We may be at cross purposes here. I am not advocating a 3rd party log sniffing solution. I am just saying that as a customer of a premium priced, high end product such as an ORACLE RDBMS, I would expect a more elegant, less instrusive implementation of replication.

> >3. Applications must be replication aware. For instance if you define a
> >trigger which would fire at the same time as a replication trigger, the
> >order of events is undefined. i.e. the result is undefined.
> >
>
> No, the results are not undefined. All replication triggers are AFTER, FOR EACH
> ROW triggers. These triggers are not allowed to modify the values of the :new
> and :old bind variables (as before triggers are). So, if the replication
> trigger fires BEFORE yours or AFTER yours, it won't matter.

You got me on this one. I admit it, my example was wrong. However, the fact remains that row based replication does have pitfalls that the programmer must be aware of. One pitfall is related to triggers that create new rows in other tables.

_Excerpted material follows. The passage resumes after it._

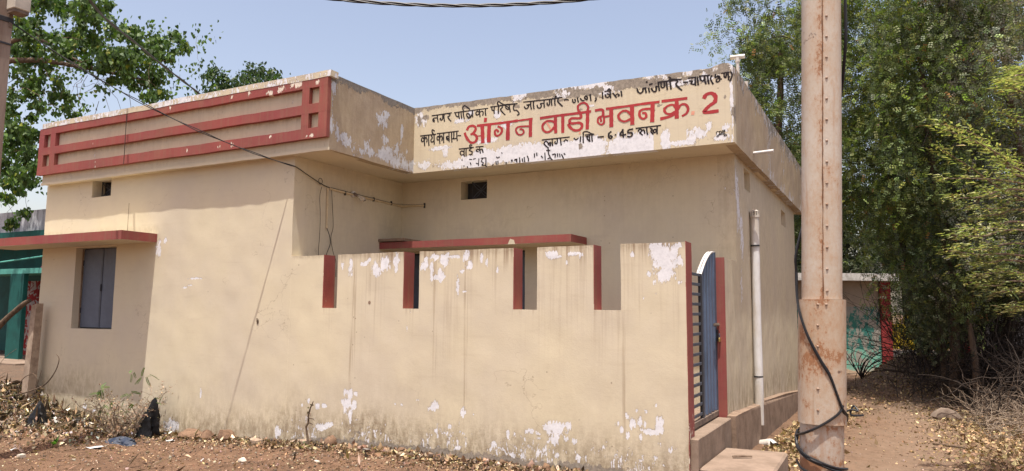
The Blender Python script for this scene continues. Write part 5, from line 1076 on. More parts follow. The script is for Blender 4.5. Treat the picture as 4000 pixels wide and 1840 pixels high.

Workarounds (involving package variables) have been provided and are detailed, in the manaul in a section on "advanced" techniques.
Another pitfall is related to rollback segments. If you explicitly request a large rollback segment in a transaction, the associated remote replicating transaction can fail because the remote rollback segment may not be large enough.

I would have hoped that replication would be implemented in a way that does not impact existing applications. NFS and disc mirroring are examples of technologies that work in this useful, well accepted paradigm. The user of such a file can be unaware of how the file i/o is implemented and does not need to know or care if the file is a local file, a nfs file, or a mirrored file.

>
> >For the UNIX users out there I would say Oracle replication is analagous
> >to a disk replication solution built out of user-level shell scripts.
> >
>
> No, not really. Its a little more robust than that. Since it is built on the
> same base foundation that you build on, it can take advantage of things like 2pc
> (make sure a transaction is delivered to another site at least once, at most
> once), data integrity (make sure there exists no conflicts before pushing this
> transaction out, if there are work to resolve it). Why on earth would you want
> Oracle to re-implement in a separate process many things it had.

First, because I believe Oracle are doing just that, implementing replication in the server.

Second, because, the current solution which relies on autogeneration of a one trigger and two packages for EACH table to be replicated is inelegant and inefficient. Inelegant because of the repeated logic in the packages and triggers, and inefficient because the shared pool gets clogged up with replication baggage and because user level operations are almost certainly slower than server level operations. Surely a chunk of generic code in the server
would be a lot neater.

Third, a declarative way of specifying replication would be very convenient for the users.